In pratica, se Hamas non si arrende senza condizioni, Israele procederà alla sua soluzione finale, e renderà agli Stati Uniti una Gaza libera dai gazawi.
Diciotto, diciannove e venti sono il vero e proprio libro dei sogni, infine.
Diciotto: Sarà avviato un processo di dialogo interreligioso basato sui valori della tolleranza e della coesistenza pacifica per cercare di cambiare la mentalità e la narrativa dei palestinesi e degli israeliani, sottolineando i benefici che possono derivare dalla pace.
In altre parole: il maestro del razzismo di Stato, quello dell’assalto di Capitol Hill, o dell’odio i miei nemici pronunciato al funerale di Charlie Kirk insegnerà a israeliani e palestinesi la coesistenza pacifica.
Diciannove: con il progredire della ricostruzione di Gaza e l’attuazione fedele del programma di riforme dell’Autorità Palestinese, potrebbero finalmente crearsi le condizioni per un percorso credibile verso l’autodeterminazione e la statualità palestinese, che riconosciamo come aspirazione del popolo palestinese.
Bene: è come la mettiamo con gli 800mila coloni che di fatto hanno occupato buona parte della Cisgiordania? Dove la mettiamo, la statualità palestinese? Con che tempi? Con quali impegni da parte di Israele?

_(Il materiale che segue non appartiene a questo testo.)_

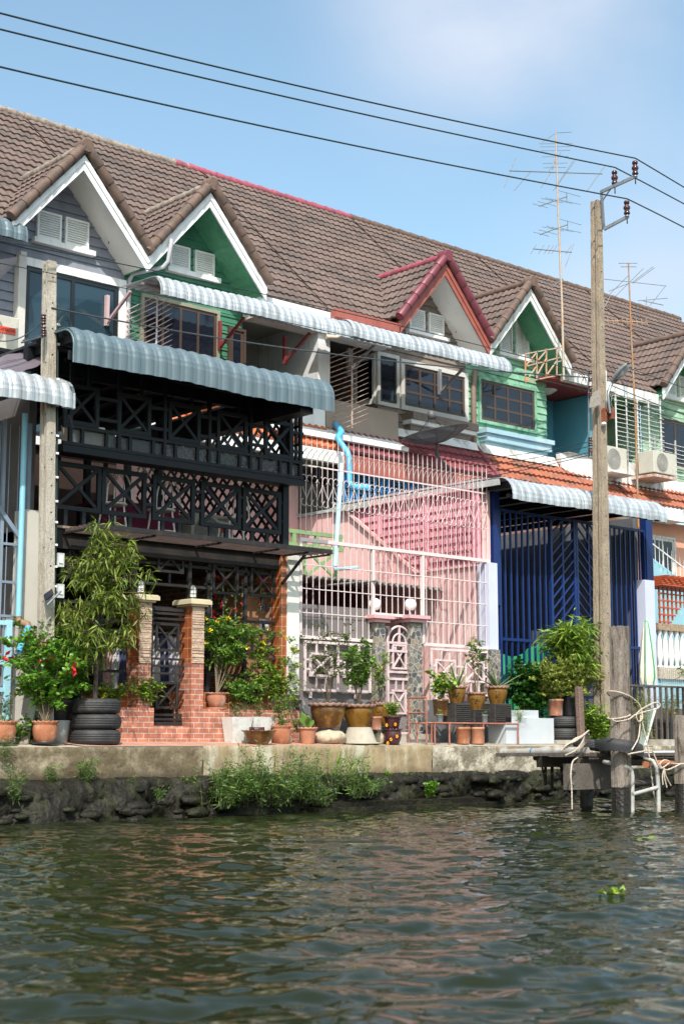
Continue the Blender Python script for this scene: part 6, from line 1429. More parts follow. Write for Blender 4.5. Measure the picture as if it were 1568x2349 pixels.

Niente di niente, nel piano.
Però, wow, venti: gli Stati Uniti avvieranno un dialogo tra Israele e i palestinesi per concordare un orizzonte politico per una coesistenza pacifica e prospera.
Bella coesistenza, dove c’è uno che comanda, uno che guadagna e il terzo, disarmato e privato di ogni autodeterminazione, che deve semplicemente accettare quel che hanno deciso gli altri due.
Questo, insomma, sarebbe il piano di pace – o forse meglio sarebbe dire di resa senza condizioni – che Hamas dovrebbe accettare. Per il bene del suo popolo, della sopravvivenza politica Netanyahu e del genero di Trump.
Quello stesso piano di pace che, chissà come, la flotilla avrebbe rischiato di far saltare.
Quello stesso piano di pace che, probabilmente, è la polpetta avvelenata perfetta per far vincere Israele senza combattere. O il pretesto perfetto per "finire il lavoro" a Gaza.